数学: 頻出問題を手早くが合否の分かれ目になる
《出題傾向》
問題量が多く、ほぼ穴埋め形式のやや難の問題が頻出
上智大の入試問題の大きな特徴は、全学部とも分量がかなり多いことである。出題形式は理工学部のA方式の第1問以外はすべて穴埋め形式であり、唯一の記述形式の問題には、毎年証明問題が出題される(2012年は余弦定理の証明)。したがって、出題の大部分である穴埋め形式の問題の中で、いかに無駄なく全問に目を通し、速く答えの数値にたどり着くかで合否が分かれるだろう。ただし、問題は難しめであり、複雑な場合分けが必要な問題もあり、作業量も決して少なくはない。特に文系学部の入試は難しい。

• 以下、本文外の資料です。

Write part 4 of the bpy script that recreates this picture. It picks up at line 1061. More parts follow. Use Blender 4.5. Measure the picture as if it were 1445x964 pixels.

また、全学部とも図形問題にやや偏りがあり、理系の場合であれば、数学IIIの面積・体積を求める問題の中で図形を把握しなければ、面積・体積を求める計算に入れない問題なども出題された。また、数学I・A、II・B の中からも立体図形の問題が多く出題される。これ以外にも漸化式、確率の問題が頻繁に出題される。
《攻略ポイント1》
立体図形は四面体の問題を強化する
頻出問題である空間図形の問題としては四面体に関する問題が多い。例えば、正四面体の高さ、体積、内接球の半径、外接球の半径などは正確に速やかに求められるようにしておこう。また、一般の四面体に対しても体積、内接球の半径などが誘導付きで出題される可能性もあり、解決の方法は初等幾何、ベクトルなどさまざまである。一般的なことでもあるが、立体図形の問題は普段から自分で図を描いて考えることが大切である。
《攻略ポイント2》
多くの知識を身につけ、公式は覚えておく
上智大の場合は、「公式はその場で導いてから使う」よりも「公式は覚えておく」方が有利である。
例えば、座標平面上で3点 O(0,0),A(a,c),B(b,d) を頂点とする三角形OABの面積は 1/2|ad-bc| であるが、このような公式や三角関数の加法定理周辺の公式は導いてから使うのではなく、覚えておく方がよい。知識だけで解ける問題も少なくないからである。
《攻略ポイント3》
大問の最初の設問は必ず目を通す
時間が足りなくなりがちな入試問題であるから、最後まで到達しないで時間切れになることもある。その一方で、各設問の最初の問題はそれほど難しくもない。1つの問題に時間をかけすぎて、これらの簡単な問題を残さないことだ。